**Collected data**:
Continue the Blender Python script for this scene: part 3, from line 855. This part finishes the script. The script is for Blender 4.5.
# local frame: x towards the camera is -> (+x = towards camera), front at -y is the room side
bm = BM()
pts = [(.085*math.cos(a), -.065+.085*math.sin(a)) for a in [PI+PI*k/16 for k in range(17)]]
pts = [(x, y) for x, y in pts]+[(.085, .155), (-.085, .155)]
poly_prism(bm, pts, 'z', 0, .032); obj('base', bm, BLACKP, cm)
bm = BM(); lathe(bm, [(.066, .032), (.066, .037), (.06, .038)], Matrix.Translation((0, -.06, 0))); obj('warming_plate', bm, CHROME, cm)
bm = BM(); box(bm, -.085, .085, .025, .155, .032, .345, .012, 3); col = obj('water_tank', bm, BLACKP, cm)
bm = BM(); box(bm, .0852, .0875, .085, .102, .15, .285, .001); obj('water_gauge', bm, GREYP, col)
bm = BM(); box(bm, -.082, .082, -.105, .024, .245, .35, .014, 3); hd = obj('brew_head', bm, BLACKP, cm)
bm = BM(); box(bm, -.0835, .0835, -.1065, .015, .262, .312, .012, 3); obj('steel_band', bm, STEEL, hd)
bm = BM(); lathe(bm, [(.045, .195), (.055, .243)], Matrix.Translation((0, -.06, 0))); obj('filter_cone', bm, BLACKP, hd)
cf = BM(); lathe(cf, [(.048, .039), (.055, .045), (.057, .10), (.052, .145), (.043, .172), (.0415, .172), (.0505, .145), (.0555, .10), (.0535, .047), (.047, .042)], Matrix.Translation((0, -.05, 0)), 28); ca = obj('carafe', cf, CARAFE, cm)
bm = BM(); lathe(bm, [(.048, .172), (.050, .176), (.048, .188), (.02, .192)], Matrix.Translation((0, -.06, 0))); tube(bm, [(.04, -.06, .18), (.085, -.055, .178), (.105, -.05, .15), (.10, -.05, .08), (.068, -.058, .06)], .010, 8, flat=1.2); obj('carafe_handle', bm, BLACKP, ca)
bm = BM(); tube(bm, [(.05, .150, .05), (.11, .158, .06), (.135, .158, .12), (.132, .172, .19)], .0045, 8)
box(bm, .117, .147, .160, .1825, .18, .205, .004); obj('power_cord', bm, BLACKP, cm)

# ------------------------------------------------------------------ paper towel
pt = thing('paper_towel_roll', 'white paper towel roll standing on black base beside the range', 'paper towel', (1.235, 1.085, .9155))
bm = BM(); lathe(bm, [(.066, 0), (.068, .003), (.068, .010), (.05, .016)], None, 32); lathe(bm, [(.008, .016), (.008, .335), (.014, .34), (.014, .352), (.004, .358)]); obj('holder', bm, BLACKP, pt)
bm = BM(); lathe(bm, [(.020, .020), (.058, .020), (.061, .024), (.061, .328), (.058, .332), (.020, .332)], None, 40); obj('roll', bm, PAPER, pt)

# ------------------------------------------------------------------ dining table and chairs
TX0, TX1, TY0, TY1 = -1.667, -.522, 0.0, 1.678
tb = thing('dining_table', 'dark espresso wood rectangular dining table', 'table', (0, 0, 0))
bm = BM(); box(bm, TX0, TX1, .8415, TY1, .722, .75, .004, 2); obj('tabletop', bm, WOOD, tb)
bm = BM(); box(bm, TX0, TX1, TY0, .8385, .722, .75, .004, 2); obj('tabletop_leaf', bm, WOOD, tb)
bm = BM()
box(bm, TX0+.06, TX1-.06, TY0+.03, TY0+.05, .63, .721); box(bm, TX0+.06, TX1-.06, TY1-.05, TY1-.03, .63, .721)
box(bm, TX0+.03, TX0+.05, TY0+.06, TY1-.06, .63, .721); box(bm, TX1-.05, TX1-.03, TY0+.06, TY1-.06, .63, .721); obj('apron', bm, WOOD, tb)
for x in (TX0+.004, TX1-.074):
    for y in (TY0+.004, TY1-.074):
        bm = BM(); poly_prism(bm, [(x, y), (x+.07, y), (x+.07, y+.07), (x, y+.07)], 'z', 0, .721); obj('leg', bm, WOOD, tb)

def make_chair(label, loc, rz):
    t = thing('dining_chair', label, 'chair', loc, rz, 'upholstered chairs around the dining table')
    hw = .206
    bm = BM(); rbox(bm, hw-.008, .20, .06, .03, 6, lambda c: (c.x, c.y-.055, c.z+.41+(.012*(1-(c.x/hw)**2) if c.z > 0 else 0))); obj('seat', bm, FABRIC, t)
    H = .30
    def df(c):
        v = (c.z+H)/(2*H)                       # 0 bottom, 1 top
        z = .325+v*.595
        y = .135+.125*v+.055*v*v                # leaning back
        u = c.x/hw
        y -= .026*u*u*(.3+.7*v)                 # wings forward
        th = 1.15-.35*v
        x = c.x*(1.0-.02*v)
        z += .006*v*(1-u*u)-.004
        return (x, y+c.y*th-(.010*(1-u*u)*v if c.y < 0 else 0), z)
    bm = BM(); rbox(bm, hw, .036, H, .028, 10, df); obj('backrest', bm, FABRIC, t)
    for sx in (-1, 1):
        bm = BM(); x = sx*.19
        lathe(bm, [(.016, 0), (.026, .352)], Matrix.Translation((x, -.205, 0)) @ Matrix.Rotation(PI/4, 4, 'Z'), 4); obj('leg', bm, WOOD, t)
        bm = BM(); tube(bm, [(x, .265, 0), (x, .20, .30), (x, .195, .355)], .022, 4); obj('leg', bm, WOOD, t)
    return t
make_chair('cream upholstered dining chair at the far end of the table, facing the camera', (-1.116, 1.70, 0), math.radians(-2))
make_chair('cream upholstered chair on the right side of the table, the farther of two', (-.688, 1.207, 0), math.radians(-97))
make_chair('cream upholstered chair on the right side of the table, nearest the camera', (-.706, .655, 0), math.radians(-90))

**Written request**:
Copy every line of the material, please, keeping it exactly the same.

**Solution to this problem**:
Continue the Blender Python script for this scene: part 3, from line 855. This part finishes the script. The script is for Blender 4.5.
# local frame: x towards the camera is -> (+x = towards camera), front at -y is the room side
bm = BM()
pts = [(.085*math.cos(a), -.065+.085*math.sin(a)) for a in [PI+PI*k/16 for k in range(17)]]
pts = [(x, y) for x, y in pts]+[(.085, .155), (-.085, .155)]
poly_prism(bm, pts, 'z', 0, .032); obj('base', bm, BLACKP, cm)
bm = BM(); lathe(bm, [(.066, .032), (.066, .037), (.06, .038)], Matrix.Translation((0, -.06, 0))); obj('warming_plate', bm, CHROME, cm)
bm = BM(); box(bm, -.085, .085, .025, .155, .032, .345, .012, 3); col = obj('water_tank', bm, BLACKP, cm)
bm = BM(); box(bm, .0852, .0875, .085, .102, .15, .285, .001); obj('water_gauge', bm, GREYP, col)
bm = BM(); box(bm, -.082, .082, -.105, .024, .245, .35, .014, 3); hd = obj('brew_head', bm, BLACKP, cm)
bm = BM(); box(bm, -.0835, .0835, -.1065, .015, .262, .312, .012, 3); obj('steel_band', bm, STEEL, hd)
bm = BM(); lathe(bm, [(.045, .195), (.055, .243)], Matrix.Translation((0, -.06, 0))); obj('filter_cone', bm, BLACKP, hd)
cf = BM(); lathe(cf, [(.048, .039), (.055, .045), (.057, .10), (.052, .145), (.043, .172), (.0415, .172), (.0505, .145), (.0555, .10), (.0535, .047), (.047, .042)], Matrix.Translation((0, -.05, 0)), 28); ca = obj('carafe', cf, CARAFE, cm)
bm = BM(); lathe(bm, [(.048, .172), (.050, .176), (.048, .188), (.02, .192)], Matrix.Translation((0, -.06, 0))); tube(bm, [(.04, -.06, .18), (.085, -.055, .178), (.105, -.05, .15), (.10, -.05, .08), (.068, -.058, .06)], .010, 8, flat=1.2); obj('carafe_handle', bm, BLACKP, ca)
bm = BM(); tube(bm, [(.05, .150, .05), (.11, .158, .06), (.135, .158, .12), (.132, .172, .19)], .0045, 8)
box(bm, .117, .147, .160, .1825, .18, .205, .004); obj('power_cord', bm, BLACKP, cm)

# ------------------------------------------------------------------ paper towel
pt = thing('paper_towel_roll', 'white paper towel roll standing on black base beside the range', 'paper towel', (1.235, 1.085, .9155))
bm = BM(); lathe(bm, [(.066, 0), (.068, .003), (.068, .010), (.05, .016)], None, 32); lathe(bm, [(.008, .016), (.008, .335), (.014, .34), (.014, .352), (.004, .358)]); obj('holder', bm, BLACKP, pt)
bm = BM(); lathe(bm, [(.020, .020), (.058, .020), (.061, .024), (.061, .328), (.058, .332), (.020, .332)], None, 40); obj('roll', bm, PAPER, pt)

# ------------------------------------------------------------------ dining table and chairs
TX0, TX1, TY0, TY1 = -1.667, -.522, 0.0, 1.678
tb = thing('dining_table', 'dark espresso wood rectangular dining table', 'table', (0, 0, 0))
bm = BM(); box(bm, TX0, TX1, .8415, TY1, .722, .75, .004, 2); obj('tabletop', bm, WOOD, tb)
bm = BM(); box(bm, TX0, TX1, TY0, .8385, .722, .75, .004, 2); obj('tabletop_leaf', bm, WOOD, tb)
bm = BM()
box(bm, TX0+.06, TX1-.06, TY0+.03, TY0+.05, .63, .721); box(bm, TX0+.06, TX1-.06, TY1-.05, TY1-.03, .63, .721)
box(bm, TX0+.03, TX0+.05, TY0+.06, TY1-.06, .63, .721); box(bm, TX1-.05, TX1-.03, TY0+.06, TY1-.06, .63, .721); obj('apron', bm, WOOD, tb)
for x in (TX0+.004, TX1-.074):
    for y in (TY0+.004, TY1-.074):
        bm = BM(); poly_prism(bm, [(x, y), (x+.07, y), (x+.07, y+.07), (x, y+.07)], 'z', 0, .721); obj('leg', bm, WOOD, tb)

def make_chair(label, loc, rz):
    t = thing('dining_chair', label, 'chair', loc, rz, 'upholstered chairs around the dining table')
    hw = .206
    bm = BM(); rbox(bm, hw-.008, .20, .06, .03, 6, lambda c: (c.x, c.y-.055, c.z+.41+(.012*(1-(c.x/hw)**2) if c.z > 0 else 0))); obj('seat', bm, FABRIC, t)
    H = .30
    def df(c):
        v = (c.z+H)/(2*H)                       # 0 bottom, 1 top
        z = .325+v*.595
        y = .135+.125*v+.055*v*v                # leaning back
        u = c.x/hw
        y -= .026*u*u*(.3+.7*v)                 # wings forward
        th = 1.15-.35*v
        x = c.x*(1.0-.02*v)
        z += .006*v*(1-u*u)-.004
        return (x, y+c.y*th-(.010*(1-u*u)*v if c.y < 0 else 0), z)
    bm = BM(); rbox(bm, hw, .036, H, .028, 10, df); obj('backrest', bm, FABRIC, t)
    for sx in (-1, 1):
        bm = BM(); x = sx*.19
        lathe(bm, [(.016, 0), (.026, .352)], Matrix.Translation((x, -.205, 0)) @ Matrix.Rotation(PI/4, 4, 'Z'), 4); obj('leg', bm, WOOD, t)
        bm = BM(); tube(bm, [(x, .265, 0), (x, .20, .30), (x, .195, .355)], .022, 4); obj('leg', bm, WOOD, t)
    return t
make_chair('cream upholstered dining chair at the far end of the table, facing the camera', (-1.116, 1.70, 0), math.radians(-2))
make_chair('cream upholstered chair on the right side of the table, the farther of two', (-.688, 1.207, 0), math.radians(-97))
make_chair('cream upholstered chair on the right side of the table, nearest the camera', (-.706, .655, 0), math.radians(-90))